### Task instructions
Copy out, exactly and without additions, the lines from the one that contains "were 2000x1500 pixels." to the one that contains "FUR = [K['cream']]", both ends included.

### Provided records
* Begin *

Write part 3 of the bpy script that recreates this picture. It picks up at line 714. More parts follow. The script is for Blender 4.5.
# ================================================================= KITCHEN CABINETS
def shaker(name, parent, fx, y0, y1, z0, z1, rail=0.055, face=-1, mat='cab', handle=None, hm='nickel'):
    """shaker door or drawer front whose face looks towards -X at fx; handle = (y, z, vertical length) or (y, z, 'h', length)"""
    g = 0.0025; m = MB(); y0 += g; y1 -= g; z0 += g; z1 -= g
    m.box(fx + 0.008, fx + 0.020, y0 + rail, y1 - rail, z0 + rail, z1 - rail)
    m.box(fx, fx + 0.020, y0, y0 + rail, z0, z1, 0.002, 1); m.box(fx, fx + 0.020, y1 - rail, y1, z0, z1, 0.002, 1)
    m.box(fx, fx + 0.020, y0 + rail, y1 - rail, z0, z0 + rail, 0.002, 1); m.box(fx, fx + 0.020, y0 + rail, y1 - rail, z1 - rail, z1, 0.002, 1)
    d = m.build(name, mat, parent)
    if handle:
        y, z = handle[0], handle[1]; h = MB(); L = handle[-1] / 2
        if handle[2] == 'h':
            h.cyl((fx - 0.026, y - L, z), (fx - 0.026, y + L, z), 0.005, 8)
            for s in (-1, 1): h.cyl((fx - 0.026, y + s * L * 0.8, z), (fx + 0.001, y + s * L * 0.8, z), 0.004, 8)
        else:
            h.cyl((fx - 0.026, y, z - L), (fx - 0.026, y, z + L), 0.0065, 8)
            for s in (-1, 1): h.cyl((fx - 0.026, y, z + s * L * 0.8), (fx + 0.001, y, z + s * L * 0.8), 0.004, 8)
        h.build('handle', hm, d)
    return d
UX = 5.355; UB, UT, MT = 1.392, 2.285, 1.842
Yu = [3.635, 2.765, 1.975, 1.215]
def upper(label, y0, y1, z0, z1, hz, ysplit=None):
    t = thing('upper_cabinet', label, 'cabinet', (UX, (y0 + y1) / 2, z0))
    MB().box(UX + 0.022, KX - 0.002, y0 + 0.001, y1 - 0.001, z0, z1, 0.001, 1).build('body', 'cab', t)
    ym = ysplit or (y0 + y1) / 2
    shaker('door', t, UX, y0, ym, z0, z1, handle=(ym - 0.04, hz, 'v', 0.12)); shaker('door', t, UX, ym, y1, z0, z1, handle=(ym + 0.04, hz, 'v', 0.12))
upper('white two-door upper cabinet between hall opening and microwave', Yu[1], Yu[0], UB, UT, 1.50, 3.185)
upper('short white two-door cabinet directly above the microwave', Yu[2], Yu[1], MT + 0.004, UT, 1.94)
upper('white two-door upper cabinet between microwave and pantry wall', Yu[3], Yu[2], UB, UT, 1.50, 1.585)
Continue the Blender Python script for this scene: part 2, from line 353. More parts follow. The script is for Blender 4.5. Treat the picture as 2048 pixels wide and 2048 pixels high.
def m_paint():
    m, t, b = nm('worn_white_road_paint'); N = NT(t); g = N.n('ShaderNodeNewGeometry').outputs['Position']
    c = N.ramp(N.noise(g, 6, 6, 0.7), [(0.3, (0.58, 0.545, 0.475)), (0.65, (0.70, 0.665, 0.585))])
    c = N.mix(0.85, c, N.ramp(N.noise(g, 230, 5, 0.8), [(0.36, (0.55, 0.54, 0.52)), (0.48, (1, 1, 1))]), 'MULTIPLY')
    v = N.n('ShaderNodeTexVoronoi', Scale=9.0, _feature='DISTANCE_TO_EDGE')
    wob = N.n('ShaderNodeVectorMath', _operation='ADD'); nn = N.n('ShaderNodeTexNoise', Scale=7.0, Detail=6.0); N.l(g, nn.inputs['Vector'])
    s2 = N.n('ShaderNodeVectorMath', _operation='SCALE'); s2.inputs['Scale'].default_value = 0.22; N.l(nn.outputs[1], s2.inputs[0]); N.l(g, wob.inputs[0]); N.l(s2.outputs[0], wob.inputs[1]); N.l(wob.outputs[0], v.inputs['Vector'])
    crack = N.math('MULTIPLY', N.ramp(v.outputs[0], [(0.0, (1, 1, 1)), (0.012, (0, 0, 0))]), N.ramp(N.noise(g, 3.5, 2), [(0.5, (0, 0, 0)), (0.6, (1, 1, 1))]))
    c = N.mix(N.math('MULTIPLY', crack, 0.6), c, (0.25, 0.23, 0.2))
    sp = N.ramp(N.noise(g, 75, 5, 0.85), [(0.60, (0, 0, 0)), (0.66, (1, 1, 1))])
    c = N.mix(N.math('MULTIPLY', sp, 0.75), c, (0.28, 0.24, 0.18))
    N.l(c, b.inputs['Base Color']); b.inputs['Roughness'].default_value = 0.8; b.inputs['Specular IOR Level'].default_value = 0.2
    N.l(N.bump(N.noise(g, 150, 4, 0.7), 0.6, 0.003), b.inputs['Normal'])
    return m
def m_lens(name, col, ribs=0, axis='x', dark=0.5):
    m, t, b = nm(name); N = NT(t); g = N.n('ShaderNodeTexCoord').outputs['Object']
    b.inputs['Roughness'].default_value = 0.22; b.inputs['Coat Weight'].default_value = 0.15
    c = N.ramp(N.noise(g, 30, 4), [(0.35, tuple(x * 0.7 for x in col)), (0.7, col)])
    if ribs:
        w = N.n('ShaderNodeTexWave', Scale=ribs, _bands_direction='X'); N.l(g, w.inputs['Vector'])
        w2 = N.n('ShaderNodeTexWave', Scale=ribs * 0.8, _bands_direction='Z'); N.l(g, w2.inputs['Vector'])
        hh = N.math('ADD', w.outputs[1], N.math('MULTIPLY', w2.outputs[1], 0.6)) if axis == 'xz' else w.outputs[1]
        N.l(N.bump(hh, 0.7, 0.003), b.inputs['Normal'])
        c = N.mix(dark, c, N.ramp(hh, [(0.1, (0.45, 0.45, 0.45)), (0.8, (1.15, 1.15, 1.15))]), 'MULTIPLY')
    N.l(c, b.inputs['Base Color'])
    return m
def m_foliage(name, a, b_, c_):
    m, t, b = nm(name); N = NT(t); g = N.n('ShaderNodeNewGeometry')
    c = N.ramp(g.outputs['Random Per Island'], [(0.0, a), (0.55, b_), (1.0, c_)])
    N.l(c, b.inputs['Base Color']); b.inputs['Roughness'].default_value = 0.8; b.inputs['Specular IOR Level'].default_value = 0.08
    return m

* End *
* Begin *

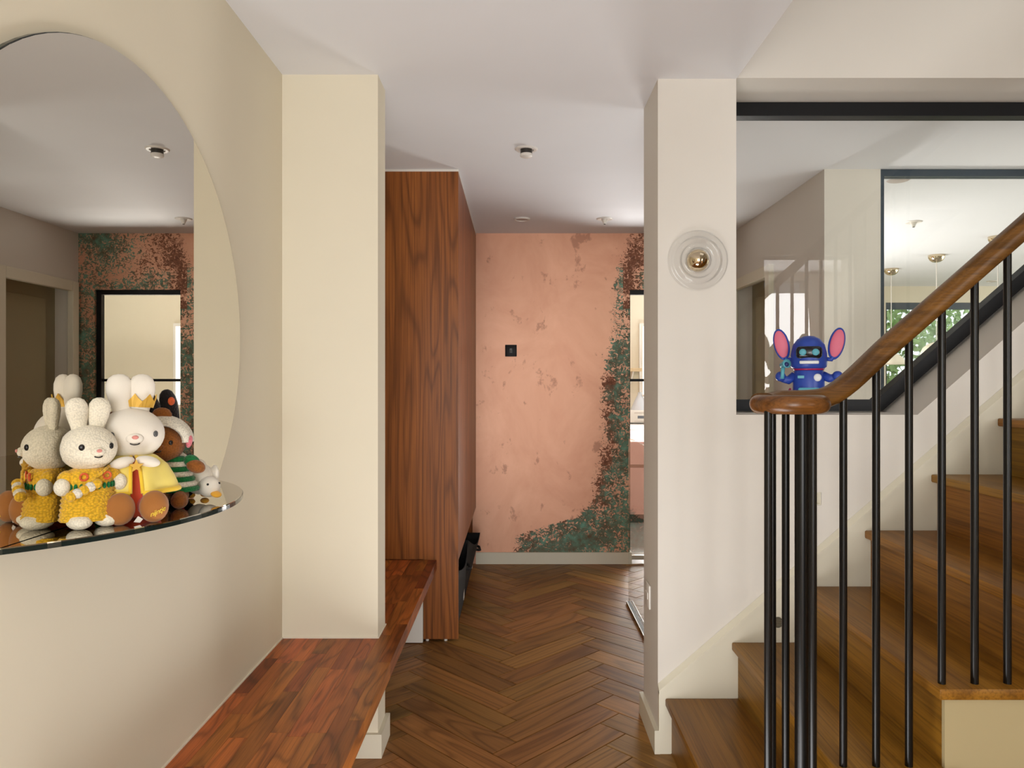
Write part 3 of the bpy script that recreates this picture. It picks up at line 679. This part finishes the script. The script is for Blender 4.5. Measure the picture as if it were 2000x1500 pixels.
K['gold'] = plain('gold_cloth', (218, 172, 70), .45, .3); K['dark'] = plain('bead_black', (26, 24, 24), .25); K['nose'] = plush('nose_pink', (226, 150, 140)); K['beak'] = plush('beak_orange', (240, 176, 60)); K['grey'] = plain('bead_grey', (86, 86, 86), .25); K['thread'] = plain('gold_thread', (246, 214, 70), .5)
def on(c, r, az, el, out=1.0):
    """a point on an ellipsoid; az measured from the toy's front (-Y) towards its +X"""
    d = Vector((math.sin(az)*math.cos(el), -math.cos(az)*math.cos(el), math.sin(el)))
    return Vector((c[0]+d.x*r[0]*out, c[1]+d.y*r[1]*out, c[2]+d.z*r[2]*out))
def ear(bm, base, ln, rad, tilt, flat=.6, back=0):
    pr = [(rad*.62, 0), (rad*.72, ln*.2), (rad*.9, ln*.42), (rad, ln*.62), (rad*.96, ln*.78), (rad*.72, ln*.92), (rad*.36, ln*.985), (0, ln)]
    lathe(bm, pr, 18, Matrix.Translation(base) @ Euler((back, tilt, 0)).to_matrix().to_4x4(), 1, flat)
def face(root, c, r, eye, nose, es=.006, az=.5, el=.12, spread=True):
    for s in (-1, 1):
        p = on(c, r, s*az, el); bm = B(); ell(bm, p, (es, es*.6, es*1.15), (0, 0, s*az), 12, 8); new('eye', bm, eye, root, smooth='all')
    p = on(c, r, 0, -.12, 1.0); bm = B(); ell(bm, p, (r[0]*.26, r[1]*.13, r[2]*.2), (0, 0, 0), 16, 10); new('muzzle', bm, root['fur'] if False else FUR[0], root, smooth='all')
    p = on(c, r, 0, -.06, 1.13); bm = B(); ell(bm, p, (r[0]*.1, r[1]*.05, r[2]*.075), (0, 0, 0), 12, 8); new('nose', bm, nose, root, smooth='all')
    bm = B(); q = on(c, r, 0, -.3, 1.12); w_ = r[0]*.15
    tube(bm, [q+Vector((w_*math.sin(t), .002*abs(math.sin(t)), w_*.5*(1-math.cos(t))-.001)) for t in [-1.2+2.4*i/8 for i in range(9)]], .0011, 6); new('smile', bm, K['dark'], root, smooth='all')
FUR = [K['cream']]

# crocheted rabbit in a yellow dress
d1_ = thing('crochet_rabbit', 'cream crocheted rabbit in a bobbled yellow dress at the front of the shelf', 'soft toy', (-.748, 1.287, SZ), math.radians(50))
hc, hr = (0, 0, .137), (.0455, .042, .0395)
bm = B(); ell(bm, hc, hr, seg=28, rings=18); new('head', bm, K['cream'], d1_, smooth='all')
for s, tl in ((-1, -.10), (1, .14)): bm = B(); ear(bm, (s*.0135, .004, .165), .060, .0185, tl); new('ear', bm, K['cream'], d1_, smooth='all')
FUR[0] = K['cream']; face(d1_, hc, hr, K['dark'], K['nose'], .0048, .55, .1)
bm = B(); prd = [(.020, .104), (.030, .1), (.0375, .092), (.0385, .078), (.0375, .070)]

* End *

### Result of this task
Write part 3 of the bpy script that recreates this picture. It picks up at line 679. This part finishes the script. The script is for Blender 4.5. Measure the picture as if it were 2000x1500 pixels.
K['gold'] = plain('gold_cloth', (218, 172, 70), .45, .3); K['dark'] = plain('bead_black', (26, 24, 24), .25); K['nose'] = plush('nose_pink', (226, 150, 140)); K['beak'] = plush('beak_orange', (240, 176, 60)); K['grey'] = plain('bead_grey', (86, 86, 86), .25); K['thread'] = plain('gold_thread', (246, 214, 70), .5)
def on(c, r, az, el, out=1.0):
    """a point on an ellipsoid; az measured from the toy's front (-Y) towards its +X"""
    d = Vector((math.sin(az)*math.cos(el), -math.cos(az)*math.cos(el), math.sin(el)))
    return Vector((c[0]+d.x*r[0]*out, c[1]+d.y*r[1]*out, c[2]+d.z*r[2]*out))
def ear(bm, base, ln, rad, tilt, flat=.6, back=0):
    pr = [(rad*.62, 0), (rad*.72, ln*.2), (rad*.9, ln*.42), (rad, ln*.62), (rad*.96, ln*.78), (rad*.72, ln*.92), (rad*.36, ln*.985), (0, ln)]
    lathe(bm, pr, 18, Matrix.Translation(base) @ Euler((back, tilt, 0)).to_matrix().to_4x4(), 1, flat)
def face(root, c, r, eye, nose, es=.006, az=.5, el=.12, spread=True):
    for s in (-1, 1):
        p = on(c, r, s*az, el); bm = B(); ell(bm, p, (es, es*.6, es*1.15), (0, 0, s*az), 12, 8); new('eye', bm, eye, root, smooth='all')
    p = on(c, r, 0, -.12, 1.0); bm = B(); ell(bm, p, (r[0]*.26, r[1]*.13, r[2]*.2), (0, 0, 0), 16, 10); new('muzzle', bm, root['fur'] if False else FUR[0], root, smooth='all')
    p = on(c, r, 0, -.06, 1.13); bm = B(); ell(bm, p, (r[0]*.1, r[1]*.05, r[2]*.075), (0, 0, 0), 12, 8); new('nose', bm, nose, root, smooth='all')
    bm = B(); q = on(c, r, 0, -.3, 1.12); w_ = r[0]*.15
    tube(bm, [q+Vector((w_*math.sin(t), .002*abs(math.sin(t)), w_*.5*(1-math.cos(t))-.001)) for t in [-1.2+2.4*i/8 for i in range(9)]], .0011, 6); new('smile', bm, K['dark'], root, smooth='all')
FUR = [K['cream']]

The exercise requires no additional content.